Jul 2, 2025 with Emily Sundberg

Key Points

  • Emily Sundberg built Feed Me to 60,000 subscribers and now earns roughly ten times her former $60K salary, a gap that reflects independent media's seven-figure upside versus legacy outlets' $300K salary caps.
  • Traditional publishers approach independent creators for partnerships, but established names like Sundberg control distribution and editorial on their platforms, with Derek Thompson's Atlantic departure showing readers follow writers, not mastheads.
  • Political campaigns recruit independent media nodes as distribution channels, with Zohran Mamdani's mayoral campaign reaching Sundberg in the same pattern the 2024 presidential race used podcasts.
Emily Sundberg on building Feed Me to 60K subscribers and how independent media is reshaping journalism

Summary

Emily Sundberg built Feed Me to 60,000 subscribers by treating independent publishing the way a pro athlete treats training — obsessively and without a ceiling on upside. The economics are the point. Legacy outlets like The Atlantic reportedly capped senior writer salaries around $300K. Substack stars can clear seven figures. That gap doesn't just reshape who goes independent; it reshapes how hard they work and what they produce. When grinding an extra piece means a Spotify deal rather than a $5,000 Christmas bonus, the incentive structure produces different content.

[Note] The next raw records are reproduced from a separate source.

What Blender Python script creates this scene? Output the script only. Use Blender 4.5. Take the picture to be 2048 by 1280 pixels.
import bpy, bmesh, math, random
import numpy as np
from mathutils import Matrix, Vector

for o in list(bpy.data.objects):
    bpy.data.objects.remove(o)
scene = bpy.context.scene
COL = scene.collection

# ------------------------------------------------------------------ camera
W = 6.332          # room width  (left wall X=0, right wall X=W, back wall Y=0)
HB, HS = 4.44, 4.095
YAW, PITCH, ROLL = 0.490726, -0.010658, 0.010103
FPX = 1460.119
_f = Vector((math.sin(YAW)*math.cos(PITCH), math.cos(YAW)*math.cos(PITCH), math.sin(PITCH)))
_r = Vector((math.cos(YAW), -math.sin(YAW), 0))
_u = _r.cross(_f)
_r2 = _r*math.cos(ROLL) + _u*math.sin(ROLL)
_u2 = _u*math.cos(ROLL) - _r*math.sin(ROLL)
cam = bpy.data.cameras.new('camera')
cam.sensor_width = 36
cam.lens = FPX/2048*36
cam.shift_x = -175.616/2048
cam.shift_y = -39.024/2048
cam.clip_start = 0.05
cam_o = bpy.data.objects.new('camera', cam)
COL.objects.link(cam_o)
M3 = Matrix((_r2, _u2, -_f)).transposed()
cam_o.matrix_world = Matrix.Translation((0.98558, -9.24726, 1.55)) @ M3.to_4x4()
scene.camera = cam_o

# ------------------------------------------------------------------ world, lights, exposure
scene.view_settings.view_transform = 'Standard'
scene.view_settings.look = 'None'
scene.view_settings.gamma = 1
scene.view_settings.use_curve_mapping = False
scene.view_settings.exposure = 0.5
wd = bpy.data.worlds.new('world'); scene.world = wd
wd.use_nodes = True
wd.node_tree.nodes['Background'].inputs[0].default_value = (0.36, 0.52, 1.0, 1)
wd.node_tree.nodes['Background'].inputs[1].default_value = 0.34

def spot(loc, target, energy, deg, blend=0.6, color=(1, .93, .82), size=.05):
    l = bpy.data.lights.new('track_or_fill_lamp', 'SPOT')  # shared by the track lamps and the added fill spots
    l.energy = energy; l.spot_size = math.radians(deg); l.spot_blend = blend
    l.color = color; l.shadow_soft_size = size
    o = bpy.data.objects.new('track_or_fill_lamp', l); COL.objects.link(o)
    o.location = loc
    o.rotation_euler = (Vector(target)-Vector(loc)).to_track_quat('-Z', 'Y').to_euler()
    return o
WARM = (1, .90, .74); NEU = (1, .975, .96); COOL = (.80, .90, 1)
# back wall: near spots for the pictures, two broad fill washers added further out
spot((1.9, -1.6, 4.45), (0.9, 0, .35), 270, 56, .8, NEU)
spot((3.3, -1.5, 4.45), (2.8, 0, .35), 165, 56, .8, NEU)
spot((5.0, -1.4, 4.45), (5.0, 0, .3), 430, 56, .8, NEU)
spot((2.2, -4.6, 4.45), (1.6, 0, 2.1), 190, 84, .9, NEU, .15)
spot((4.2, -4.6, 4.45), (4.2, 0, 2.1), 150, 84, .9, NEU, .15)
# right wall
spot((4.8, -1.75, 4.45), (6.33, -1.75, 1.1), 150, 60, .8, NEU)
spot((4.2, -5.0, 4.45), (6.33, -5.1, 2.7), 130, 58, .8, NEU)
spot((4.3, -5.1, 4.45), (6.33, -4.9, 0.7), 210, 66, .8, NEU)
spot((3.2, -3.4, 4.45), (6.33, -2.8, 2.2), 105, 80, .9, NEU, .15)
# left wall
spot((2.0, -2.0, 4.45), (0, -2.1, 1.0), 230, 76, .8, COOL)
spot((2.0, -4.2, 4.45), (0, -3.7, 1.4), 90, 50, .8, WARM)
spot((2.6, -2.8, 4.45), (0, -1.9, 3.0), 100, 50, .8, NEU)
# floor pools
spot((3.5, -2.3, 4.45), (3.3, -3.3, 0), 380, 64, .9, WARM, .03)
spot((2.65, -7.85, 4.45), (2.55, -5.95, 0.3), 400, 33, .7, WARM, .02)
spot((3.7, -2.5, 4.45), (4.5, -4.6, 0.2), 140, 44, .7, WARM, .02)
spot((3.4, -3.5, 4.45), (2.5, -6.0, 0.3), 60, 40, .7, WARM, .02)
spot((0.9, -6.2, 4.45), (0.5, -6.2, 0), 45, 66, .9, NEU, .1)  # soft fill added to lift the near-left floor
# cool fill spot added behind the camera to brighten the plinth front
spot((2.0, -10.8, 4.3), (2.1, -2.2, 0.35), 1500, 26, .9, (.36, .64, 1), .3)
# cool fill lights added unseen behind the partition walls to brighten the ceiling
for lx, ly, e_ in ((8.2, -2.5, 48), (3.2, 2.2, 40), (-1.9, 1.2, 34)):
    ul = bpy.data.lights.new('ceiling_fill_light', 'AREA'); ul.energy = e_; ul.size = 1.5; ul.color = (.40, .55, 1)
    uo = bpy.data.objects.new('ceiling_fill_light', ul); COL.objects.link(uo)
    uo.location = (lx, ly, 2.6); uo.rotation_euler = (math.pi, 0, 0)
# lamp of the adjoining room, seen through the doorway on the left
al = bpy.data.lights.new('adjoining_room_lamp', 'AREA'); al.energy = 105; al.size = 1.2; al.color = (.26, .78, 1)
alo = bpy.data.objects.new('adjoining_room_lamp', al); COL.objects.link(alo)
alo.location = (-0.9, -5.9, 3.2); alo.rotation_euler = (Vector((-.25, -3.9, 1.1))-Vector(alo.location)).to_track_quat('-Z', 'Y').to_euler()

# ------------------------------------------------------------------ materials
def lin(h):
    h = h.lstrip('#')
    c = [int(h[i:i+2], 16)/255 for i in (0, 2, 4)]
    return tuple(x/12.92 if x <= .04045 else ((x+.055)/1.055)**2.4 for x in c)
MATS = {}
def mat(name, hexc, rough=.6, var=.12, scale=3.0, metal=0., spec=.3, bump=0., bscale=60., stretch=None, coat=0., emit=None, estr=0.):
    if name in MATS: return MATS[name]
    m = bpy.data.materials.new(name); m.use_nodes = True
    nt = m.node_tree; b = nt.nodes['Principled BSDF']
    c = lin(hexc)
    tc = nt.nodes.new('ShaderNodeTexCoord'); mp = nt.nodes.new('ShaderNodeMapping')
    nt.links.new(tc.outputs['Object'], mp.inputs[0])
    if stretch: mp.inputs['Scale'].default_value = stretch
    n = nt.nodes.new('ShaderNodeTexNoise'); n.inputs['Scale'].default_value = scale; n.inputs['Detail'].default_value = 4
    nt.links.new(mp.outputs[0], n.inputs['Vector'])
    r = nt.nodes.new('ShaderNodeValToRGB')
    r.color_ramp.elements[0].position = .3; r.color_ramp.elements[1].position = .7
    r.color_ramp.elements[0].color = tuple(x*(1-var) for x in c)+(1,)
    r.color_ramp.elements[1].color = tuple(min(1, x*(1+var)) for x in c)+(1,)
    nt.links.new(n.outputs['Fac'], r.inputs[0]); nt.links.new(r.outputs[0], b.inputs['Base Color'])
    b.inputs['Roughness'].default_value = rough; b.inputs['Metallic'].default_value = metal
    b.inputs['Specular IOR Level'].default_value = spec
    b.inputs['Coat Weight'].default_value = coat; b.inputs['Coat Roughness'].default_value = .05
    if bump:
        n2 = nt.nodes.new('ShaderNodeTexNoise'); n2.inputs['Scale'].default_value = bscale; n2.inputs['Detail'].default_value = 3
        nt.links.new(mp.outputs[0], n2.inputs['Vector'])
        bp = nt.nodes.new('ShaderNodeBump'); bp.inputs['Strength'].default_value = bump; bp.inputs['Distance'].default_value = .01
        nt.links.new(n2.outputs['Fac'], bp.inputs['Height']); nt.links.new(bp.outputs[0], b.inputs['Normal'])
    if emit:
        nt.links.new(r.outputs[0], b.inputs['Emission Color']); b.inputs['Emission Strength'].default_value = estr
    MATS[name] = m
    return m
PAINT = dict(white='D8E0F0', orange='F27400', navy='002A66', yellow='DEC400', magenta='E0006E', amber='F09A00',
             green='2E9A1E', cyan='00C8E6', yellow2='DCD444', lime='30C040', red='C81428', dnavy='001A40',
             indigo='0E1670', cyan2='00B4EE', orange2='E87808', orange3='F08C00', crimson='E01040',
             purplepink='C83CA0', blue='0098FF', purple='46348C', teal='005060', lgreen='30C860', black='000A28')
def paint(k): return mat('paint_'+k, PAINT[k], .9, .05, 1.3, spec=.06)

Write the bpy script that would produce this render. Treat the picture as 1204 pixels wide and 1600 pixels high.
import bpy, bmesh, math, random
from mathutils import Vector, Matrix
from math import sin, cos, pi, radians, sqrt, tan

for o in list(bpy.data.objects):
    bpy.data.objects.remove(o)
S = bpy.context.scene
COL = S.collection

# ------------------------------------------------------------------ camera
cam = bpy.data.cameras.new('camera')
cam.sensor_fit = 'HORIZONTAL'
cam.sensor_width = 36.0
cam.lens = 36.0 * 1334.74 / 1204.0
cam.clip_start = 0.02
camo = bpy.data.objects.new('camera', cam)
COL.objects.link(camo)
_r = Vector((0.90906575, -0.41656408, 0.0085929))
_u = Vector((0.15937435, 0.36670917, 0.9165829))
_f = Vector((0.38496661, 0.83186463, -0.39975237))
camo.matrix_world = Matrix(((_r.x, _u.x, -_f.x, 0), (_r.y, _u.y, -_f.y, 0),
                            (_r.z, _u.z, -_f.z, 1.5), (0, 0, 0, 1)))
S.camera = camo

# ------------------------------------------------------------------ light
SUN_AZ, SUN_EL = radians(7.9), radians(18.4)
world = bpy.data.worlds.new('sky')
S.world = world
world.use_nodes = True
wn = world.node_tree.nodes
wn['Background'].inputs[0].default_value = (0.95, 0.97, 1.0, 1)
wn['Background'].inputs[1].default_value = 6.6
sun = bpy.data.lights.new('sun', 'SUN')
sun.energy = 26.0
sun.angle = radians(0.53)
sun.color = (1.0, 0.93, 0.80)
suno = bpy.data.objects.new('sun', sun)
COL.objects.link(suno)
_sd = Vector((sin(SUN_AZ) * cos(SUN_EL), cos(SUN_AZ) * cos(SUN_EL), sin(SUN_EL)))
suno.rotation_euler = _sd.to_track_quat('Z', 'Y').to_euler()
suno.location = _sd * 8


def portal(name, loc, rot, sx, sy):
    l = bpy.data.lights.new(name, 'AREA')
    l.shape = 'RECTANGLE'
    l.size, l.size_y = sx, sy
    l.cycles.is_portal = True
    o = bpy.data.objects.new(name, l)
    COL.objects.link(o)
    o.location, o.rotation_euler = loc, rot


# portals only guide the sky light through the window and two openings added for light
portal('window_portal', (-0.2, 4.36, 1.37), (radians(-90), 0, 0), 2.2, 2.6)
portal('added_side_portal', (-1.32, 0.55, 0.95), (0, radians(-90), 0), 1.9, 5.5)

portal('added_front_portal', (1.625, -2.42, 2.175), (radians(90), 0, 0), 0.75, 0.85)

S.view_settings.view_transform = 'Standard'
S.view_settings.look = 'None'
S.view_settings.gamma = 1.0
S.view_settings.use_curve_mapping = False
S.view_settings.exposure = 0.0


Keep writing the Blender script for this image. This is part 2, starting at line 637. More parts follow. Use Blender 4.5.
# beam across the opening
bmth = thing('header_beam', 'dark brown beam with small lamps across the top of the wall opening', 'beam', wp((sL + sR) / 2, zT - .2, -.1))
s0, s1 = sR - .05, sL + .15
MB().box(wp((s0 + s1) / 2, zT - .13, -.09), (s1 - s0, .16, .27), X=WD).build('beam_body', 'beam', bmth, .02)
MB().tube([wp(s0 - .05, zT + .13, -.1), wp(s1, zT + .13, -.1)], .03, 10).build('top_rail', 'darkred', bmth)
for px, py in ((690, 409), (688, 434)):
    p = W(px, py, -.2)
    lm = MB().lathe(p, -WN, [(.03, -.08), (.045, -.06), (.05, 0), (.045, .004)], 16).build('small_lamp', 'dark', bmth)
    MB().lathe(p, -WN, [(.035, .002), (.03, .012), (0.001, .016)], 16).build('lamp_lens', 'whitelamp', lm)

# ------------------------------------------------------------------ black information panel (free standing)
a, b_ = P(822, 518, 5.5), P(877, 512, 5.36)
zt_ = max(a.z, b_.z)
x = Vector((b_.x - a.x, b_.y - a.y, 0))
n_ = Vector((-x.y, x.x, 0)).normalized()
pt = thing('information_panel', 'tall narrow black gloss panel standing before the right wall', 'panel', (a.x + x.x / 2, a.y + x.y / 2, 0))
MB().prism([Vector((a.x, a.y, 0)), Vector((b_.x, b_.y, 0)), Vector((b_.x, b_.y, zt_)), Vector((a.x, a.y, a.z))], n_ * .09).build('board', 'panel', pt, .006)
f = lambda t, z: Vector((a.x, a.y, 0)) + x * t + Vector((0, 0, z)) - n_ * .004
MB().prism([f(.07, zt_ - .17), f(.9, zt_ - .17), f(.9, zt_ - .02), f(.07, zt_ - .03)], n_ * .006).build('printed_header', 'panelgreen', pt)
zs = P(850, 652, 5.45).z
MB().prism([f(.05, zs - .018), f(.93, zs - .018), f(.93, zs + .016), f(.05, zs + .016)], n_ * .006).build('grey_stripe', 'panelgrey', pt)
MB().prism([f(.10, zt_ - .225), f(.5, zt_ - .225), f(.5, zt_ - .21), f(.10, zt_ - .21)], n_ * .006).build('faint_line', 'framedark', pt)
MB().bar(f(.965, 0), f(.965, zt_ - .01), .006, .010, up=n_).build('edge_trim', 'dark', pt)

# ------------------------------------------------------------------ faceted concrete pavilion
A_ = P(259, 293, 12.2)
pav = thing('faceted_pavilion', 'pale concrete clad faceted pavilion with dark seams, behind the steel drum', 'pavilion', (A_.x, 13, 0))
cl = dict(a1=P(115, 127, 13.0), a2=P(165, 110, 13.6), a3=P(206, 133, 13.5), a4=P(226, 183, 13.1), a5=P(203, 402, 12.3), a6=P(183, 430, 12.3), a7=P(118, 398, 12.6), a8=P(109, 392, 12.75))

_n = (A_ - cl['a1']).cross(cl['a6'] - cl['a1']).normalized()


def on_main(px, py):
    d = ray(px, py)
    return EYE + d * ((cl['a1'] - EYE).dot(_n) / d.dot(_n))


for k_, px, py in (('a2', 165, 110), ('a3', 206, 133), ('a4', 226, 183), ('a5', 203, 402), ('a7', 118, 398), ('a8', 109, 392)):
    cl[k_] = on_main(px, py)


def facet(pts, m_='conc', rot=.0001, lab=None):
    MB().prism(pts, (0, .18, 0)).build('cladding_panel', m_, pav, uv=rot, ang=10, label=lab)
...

Sundberg is direct that most traditional journalists who try Substack plateau. The platform selects for a specific personality — high tolerance for rejection, no institutional safety net, comfortable without health insurance for stretches. She was making $60K before Feed Me; she says she's now earning roughly ten times that.

Legacy media's response

Rather than restructuring staff compensation, traditional editors are approaching Sundberg about co-publishing arrangements and podcast partnerships. She doesn't need them. Her GQ relationship is a genuine creative choice — her editor there spotted newsletter pieces on Zen and members clubs and commissioned longer print features — not a distribution necessity. If she has a story worth breaking, Feed Me gets it first, faster, and with full control over editing and legal.

Derek Thompson's departure from The Atlantic lands as a case study in the same dynamic: readers followed the writer, not the masthead.

Condé Nast and brand misalignment

Sundberg singles out Condé Nast as a company on life support. The Vogue–Nutri-Grain partnership crystallized the dysfunction: a produced video of a stylist wandering New York City, co-branded between a fashion institution and a grocery-aisle snack bar. The execution confused everyone — too many intermediaries, no clear creative logic, and an audience mismatch that would have been obvious earlier in the process. Her read is that independent creators would have pitched the brand to someone like Barstool's hungover-girl demographic and actually moved product.

By contrast, luxury brands are shifting spend toward events. Chanel partners with Tribeca Film Festival. Hermès took influencers to Aspen. J.Crew ran a sailboat event off the Seaport. The logic is simple: give people a photo op, and the brand becomes the backdrop across hundreds of organic posts. Balenciaga riffing on the David Bar metallic packaging at a runway show is the version of that which costs almost nothing and still signals cultural awareness.

Political campaigns as a content distribution problem

Zohran Mamdani's New York mayoral primary run is the short-form video corollary to the 2024 presidential race being the podcast election. His team reached out to Sundberg in February, had her at a campaign event in March, and got her to run a Feed Me Q&A. The pattern matches: recruit the independent media nodes where the target audience already lives. Several of his digital staffers came directly from Meta, recruited into the Biden White House and now cycling into campaigns.